Une sollicitude qui n’est pas du goût des autorités rwandaises. Dans un tel contexte, la situation de la Belgique est particulière. Certes, Bruxelles n’a cependant pas adopté de sanctions concrètes à l’encontre du Rwanda et maintient une assistance qui dépasse le milliard d’euros mais elle développe aussi avec le Congo une coopération militaire très appréciée, ayant entre autres formé deux bataillons para-commandos qui se sont trouvés face au M23 et ont sans doute informé leurs instructeurs demeurés à Kindu des soutiens que, selon eux, leurs adversaires avaient obtenu des voisins rwandais. Bref, les Belges, plus que probablement, savent beaucoup de choses, ils les communiquent à leurs alliés occidentaux et ont collaboré avec les experts de l’Onu qui ont rédigé les rapports décrivant l’implication rwandaise au Congo.
L’expulsion de l’attaché de défense doit donc être lue comme un signal de mécontentement adressé de Kigali à Bruxelles et le ministre Reynders a prié l’ambassadeur rwandais à Bruxelles de venir lui fournir de plus amples explications.
Car cet incident n’est pas le premier : on sait que, depuis 2011 les comptes de l’ambassade belge à Kigali sont bloqués, en rétorsion à une mesure semblable décidée par un tribunal belge à la suite d’un litige commercial (ce qui, soit dit en passant, est contraire aux Conventions de Vienne et aurait pu être réglé depuis belle lurette…)De plus, alors que les ressortissants américains, entre autres, peuvent entrer librement au Rwanda, les Belges se voient imposer un délai de 21 jours pour l’obtention d’un visa, une vexation dont ils ont l’exclusivité.

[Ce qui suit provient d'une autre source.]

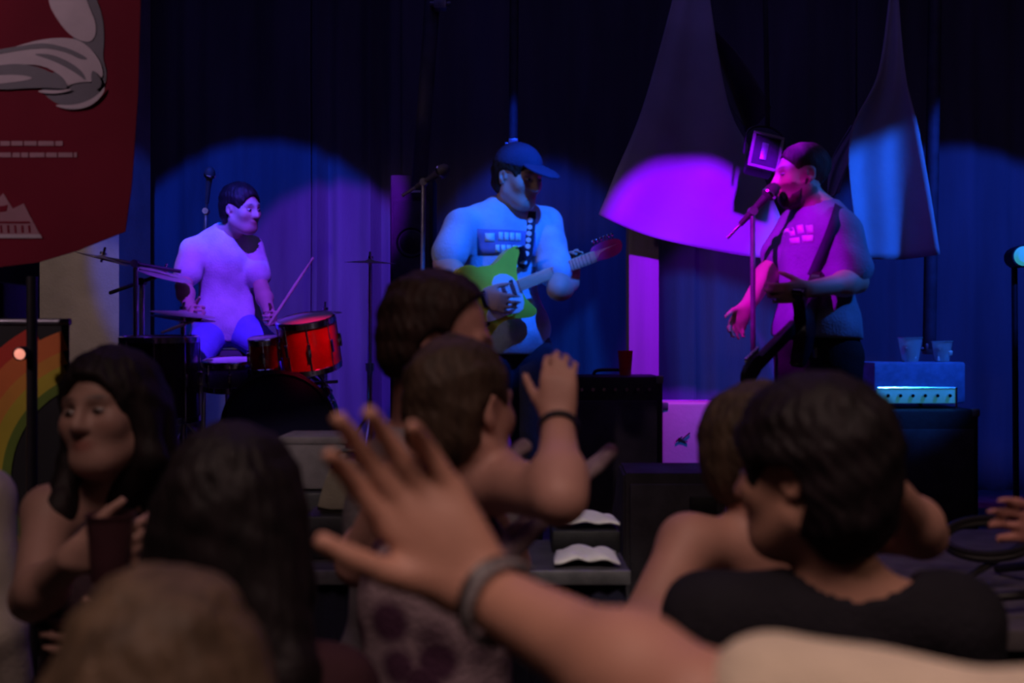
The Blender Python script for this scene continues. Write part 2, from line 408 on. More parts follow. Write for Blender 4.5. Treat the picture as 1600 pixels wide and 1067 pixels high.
    f.ell(hl(0, .103, -.0575), hr_(.022, .008, .0018), HR, .003, sub=True)
    # hands
    for s in 'lr':
        wr = j['wr_'+s]; spec = (hands or {}).get(s, {})
        d = unit(spec.get('dir', unit(wr-j['el_'+s]))); 
        sd = vec(spec.get('thumb', F_)); sd = unit(sd-d*(sd@d)); nrm = np.cross(d, sd)
        if 'palm' in spec and nrm@vec(spec['palm']) < 0: nrm = -nrm
        elif 'palm' not in spec and nrm@(root+F_*0-wr+U*0+np.array((0, 0, 0)))*1 < 0 and s: 
            inward = (root-wr)*np.array((1, 1, 0)); nrm = nrm if nrm@inward > 0 else -nrm
        curl = spec.get('curl', .35); hs = spec.get('scale', 1.0)*Hs; spread = spec.get('spread', .06)
        kn = []
        for i in range(4):
            off = (.030-.0195*i)*hs; Lp = (.088, .092, .088, .08)[i]*hs
            k0 = wr+d*Lp+sd*off
            f.cone(wr+sd*off*.55+d*.012, k0, .0165*hs, .0115*hs, .012)
            c0 = curl[i] if isinstance(curl, (list, tuple)) else curl
            fd = unit(d+sd*spread*(1.5-i)); ang = c0*.8; p = k0
            for q, ln in enumerate((.042, .026, .021)):
                ln *= (.95, 1.05, .98, .8)[i]*hs
                dd = fd*math.cos(ang)+nrm*math.sin(ang); p2 = p+dd*ln
                f.cone(p, p2, (.0098, .0088, .0078)[q]*hs, (.0088, .0078, .0066)[q]*hs, .002)
                p = p2; ang += c0
        f.ell(wr+d*.045*hs+nrm*.004, hr_(.03, .04, .014), np.stack([sd, d, nrm], 1), .012)
        ts = spec.get('tspread', .9); b = wr+d*.022*hs+sd*.02*hs
        td = unit(d*1+sd*ts+nrm*.35); p1 = b+td*.045*hs; td2 = unit(td+d*.35+nrm*.15); p2 = p1+td2*.033*hs; p3 = p2+unit(td2+d*.3)*.026*hs
        f.cone(b, p1, .016*hs, .0115*hs, .012); f.cone(p1, p2, .0115*hs, .0098*hs, .003); f.cone(p2, p3, .0098*hs, .0078*hs, .002)
    if shoem is None or bottom == 'bare':
        pass
    for s in 'lr':
        a = j['an_'+s]; f.cone(a, a+F_*.12-U*.01, .035, .025, .02)
    me = f.mesh('body'); V = f.V; n = len(V)
    q = (V-hc)@HR/Hs; base = np.tile(np.array(skin), (n, 1))
    def blob(c, r, col, amt):
        d = np.sqrt((((q-np.array(c))/np.array(r))**2).sum(1)); a = np.clip(1.6-d*1.2, 0, 1)[:, None]*amt
        base[:] = base*(1-a)+np.array(col)*a
    lipc = np.array(skin)*np.array((.85, .5, .5))
    blob((0, .1, -.058), (.027, .02, .012), lipc, .8)
    for s in (-1, 1):
        blob((s*.034, .09, .034), (.022, .02, .0055), np.array(hairc)*.8, .85); blob((s*.043, .08, -.02), (.02, .02, .018), np.array(skin)*np.array((1, .8, .78)), .5)
        blob((s*.031, .09, .006), (.02, .015, .011), np.array(skin)*.6, .6)
    if beard:
        m_ = (q[:, 2] < -.03-.25*(.04-np.clip(q[:, 1], -.1, .04))) & (q[:, 1] > -.045) & (np.abs(q[:, 2]) < .14) & (np.abs(q[:, 0]) < .1)
        lip = np.sqrt((q[:, 0]/.022)**2+((q[:, 2]+.058)/.009)**2) < 1
        m_ &= ~(lip & (q[:, 1] > .05)); base[m_] = base[m_]*.25+np.array(beard)*.75
    col = me.attributes.new('Col', 'FLOAT_COLOR', 'POINT'); cc = np.ones((n, 4), np.float32); cc[:, :3] = base
    if len(me.vertices) == n: col.data.foreach_set('color', cc.ravel())
    link('body', me, M['skin'], e)
    for s in (-1, 1):
        bm = NB(); c = hl(s*.031, .0825, .008)
        MM = Matrix([list(r_)+[0] for r_ in (HR*np.array((1.15, 1, .55))[None, :])]+[[0, 0, 0, 1]]); MM.translation = c
        bmesh.ops.create_uvsphere(bm, u_segments=14, v_segments=10, radius=.0112*Hs, matrix=MM)
        for fc in bm.faces:
            if (vec(fc.calc_center_median())-c)@HR[:, 1] > .0085*Hs: fc.material_index = 1
        obj('eye', bm, [M['eye'], M['iris']], e)
    # --- clothes
    if top:
        f = Field(lo, hi, vox); g = .012
        torso(f, g, .06)
        if sex != 'm' and top != 'tank': pass
        if top == 'tank':
            for s in (-1, 1):
                for ff in (-1, 1):
                    f.cone(j['chest']+across*s*.095+fw*.07*ff+up*.08, j['chest']+across*s*.085+fw*.015*ff+up*(j['neck']-j['chest'])@up-up*.0, .016, .012, .02)
        else:
            shoulders(f, g)
            for s in 'lr':
                if sleeve > 0:
                    a, b = j['sh_'+s], j['el_'+s]
                    if sleeve <= 1:
                        f.cone(a, a+(b-a)*sleeve, (.056*w+g)*slr, (.052*w+g*1.2+.004)*slr, .03)
                    else:
                        f.cone(a, b, .052*w+g, .044*w+g, .03); f.cone(b, b+(j['wr_'+s]-b)*(sleeve-1), .046*w+g, .03*w+g, .02)
        f.ell(j['pelvis'], np.array((.158, .112, .14))*w+.026, T, .05)
        f.warp(.0022, 38)
        hem = j['pelvis']-up*(.07 if topdrop is None else topdrop)
        f.plane(hem, -up)
        if top == 'tank': f.plane(j['neck']-up*(.06 if not straps else -.03)+up*0, up)
        else:
            f.cone(j['neck']+up*(.022-neckline)+fw*.02, j['neck']+up*.2+fw*.06, (.095 if wide else .064)*w, .12*w, .004, sub=True)
            pass
        # sleeve ends cut square
        if top != 'tank' and 0 < sleeve <= 1:
            pass
        link('shirt', f.mesh('shirt'), topm, e)
    if bottom == 'trousers' or bottom == 'shorts' or bottom == 'skirt':
        f = Field(lo, hi, vox)
        f.ell(j['pelvis'], np.array((.160, .114, .12))*w+.008, T, .04)
        if bottom == 'skirt':
            f.cone(j['pelvis'], (j['kn_l']+j['kn_r'])/2, .13, .19, .05)
        else:
            legs(f, .014, 1.0 if bottom == 'trousers' else .0)
        f.warp(.002, 34)
        f.plane(j['pelvis']+up*.09, up)
        if bottom == 'trousers': f.plane(root+U*.055, -U)
        link({'skirt': 'skirt', 'shorts': 'shorts'}.get(bottom, 'trousers'), f.mesh('trousers'), bottomm, e)
    if shoem is not None and lo_cut is None:
        for s in 'lr':
            a = j['an_'+s]; fl = min(j['an_l'][2], j['an_r'][2])-.045*H
            f = Field(a-.22, a+.22, .008)
            f.cone((*(a-F_*.03)[:2], fl+.045), (*(a+F_*.13)[:2], fl+.035), .042, .034, .02); f.cone(a+U*.01, (*(a)[:2], fl+.04), .045, .045, .02)
            f.cone((*(a+F_*.13)[:2], fl+.03), (*(a+F_*.17)[:2], fl+.028), .036, .03, .02)
            f.plane((0, 0, fl+.003), (0, 0, -1))
            link('shoe', f.mesh('shoe'), shoem, e)
    # --- hair
    if hair and hair != 'none':
        hm = hairm('hair', hairc)
        hv = min(vox, .007)
        drop = longhair
        hlo = hc-np.array((.24, .24, .22+drop)); hhi = hc+.24
        f = Field(hlo, hhi, hv); az = lambda amp, fr: (lambda x, y, z: amp*np.sin(np.arctan2(x, y)*fr+9*np.sin(z*30))+amp*.7*np.sin(z*110+x*60))
        gr = {'short': .010, 'buzz': .004, 'medium': .020, 'long': .018, 'curly': .024, 'updo': .014}[hair]*hairw
        f.ell(hl(0, -.018, .040), hr_(.079, .099, .088)+gr, HR, .01, disp=az(.0022 if hair != 'buzz' else .0005, 26))
        if hair in ('medium', 'curly', 'long', 'updo', 'short'):
            f.ell(hl(0, -.05, -.01-hair_cut*.5), hr_(.071, .06, .075+hair_cut*.5)+gr*.8, HR, .02, disp=az(.002, 20))
        if hair == 'long':
            back = -F_*.055
            for s in (-1, -.5, 0, .5, 1):
                a0 = hl(s*.05, -.05-.02*(1-abs(s)), .0); a1 = j['neck']+L*s*.085*hairw+back-U*.02; a2 = a1-U*(drop-.12)+L*s*.02-F_*.01
                f.cone(a0, a1, .05*hairw, .045*hairw, .025); f.cone(a1, a2, .045*hairw, .028, .025)
            for s in (-1, 1):
                f.cone(hl(s*.078, .0, .03), hl(s*.088, .0, -.09), .024*hairw, .026*hairw, .02)
                a1 = hl(s*.088, .0, -.09); a2 = j['sh_l' if s > 0 else 'sh_r']*.45+j['neck']*.55+F_*.06-U*.02; a3 = a2-U*(drop-.14)+F_*.03
                f.cone(a1, a2, .027*hairw, .032*hairw, .02); f.cone(a2, a3, .032*hairw, .02, .02)
        if bun: f.ell(hl(0, -.11, .05), hr_(.045, .035, .045), HR, .015, disp=az(.002, 14))
        # open the face
        fy = .012 if hair != 'long' else .0
        f.ell(hl(0, .115, -.025+hairline), hr_(facew, .105, .108), HR, .01, sub=True)
        for s in (-1, 1):
            if hair in ('short', 'buzz', 'updo', 'medium'): f.ell(hl(s*.085, .012, -.028), hr_(.03, .045, .055), HR, .008, sub=True)
        if hair in ('short', 'buzz'): f.plane(hl(0, -.06, -.085-hair_cut), -(HR[:, 2]-.15*HR[:, 1]))
        if cap: f.plane(hl(0, 0, .052), HR[:, 2])
        f.warp(.0018 if hair != 'curly' else .006, 90 if hair != 'curly' else 130)
        link('hair', f.mesh('hair'), hm, e)
    if beard:
        f = Field(hc-.2, hc+.2, .006)
        f.ell(hl(0, .045, -.085), hr_(.052, .054, .045), HR, .02)
        for s in (-1, 1): f.cone(hl(s*.062, .0, -.03), hl(s*.045, .04, -.08), .014, .018, .02)
        f.ell(hl(0, .1, -.04), hr_(.028, .013, .007), HR, .01)
        f.ell(hl(0, .105, -.0575), hr_(.02, .03, .008), HR, .006, sub=True)
        f.warp(.0015, 130)
        link('beard', f.mesh('beard'), hairm('beard_hair', beard), e)
    if cap:
        f = Field(hc-.26, hc+.26, .006)
        f.ell(hl(0, -.014, .048), hr_(.088, .108, .088), HR, .01); f.plane(hl(0, 0, .045), -(HR[:, 2]-.06*HR[:, 1]))
        o = link('cap', f.mesh('cap'), cap, e)
        f = Field(hc-.26, hc+.26, .005)
        f.ell(hl(0, .115, .052), hr_(.072, .085, .011), ypr(yaw+head[0], head[1]+.18, head[2]), .005)
        link('cap_brim', f.mesh('cap_brim'), cap, o)
    return e, j, hl, HR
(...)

A la suite des trois rapports déposés par des experts de l’ONU, plusieurs pays occidentaux, dont les Etats Unis et la Grande Bretagne, alliés traditionnels du Rwanda, ont réduit le volume de leur coopération et lancé de fermes avertissements, sans pour autant subir de mesures de rétorsion. Dans le cas de la Belgique, le Ministre des affaires étrangères Didier Reynders, qui, sans prendre de mesures concrètes, n’a jamais caché sa préoccupation face à l’implication rwandaise au Congo, a eu droit à un « traitement de défaveur » : alors qu’il assistait à une session consacrée à l’Afrique des Grands Lacs en marge de l’Assemblée générale des Nations unies, le président Kagame quitta la salle alors même qu’il prononçait son discours. Par la suite, lors de l’élection du Rwanda au Conseil de sécurité pour une durée de deux ans, la Belgique décida de s’abstenir, ce qui fut considéré à Kigali comme « peu amical ». Par la suite, Bruxelles devait émettre un autre signal, tout aussi symbolique : mettre fin à sa coopération militaire avec le Rwanda, coopération qui se limitait à la présence, pour six mois, d’un médecin militaire à Kigali. La présence de stagiaires rwandais à l’Ecole royale militaire n’a cependant jamais été mise en cause.
Sans aller jusqu’à la rupture, les relations entre la Belgique et le Rwanda ont rarement été aussi mauvaises.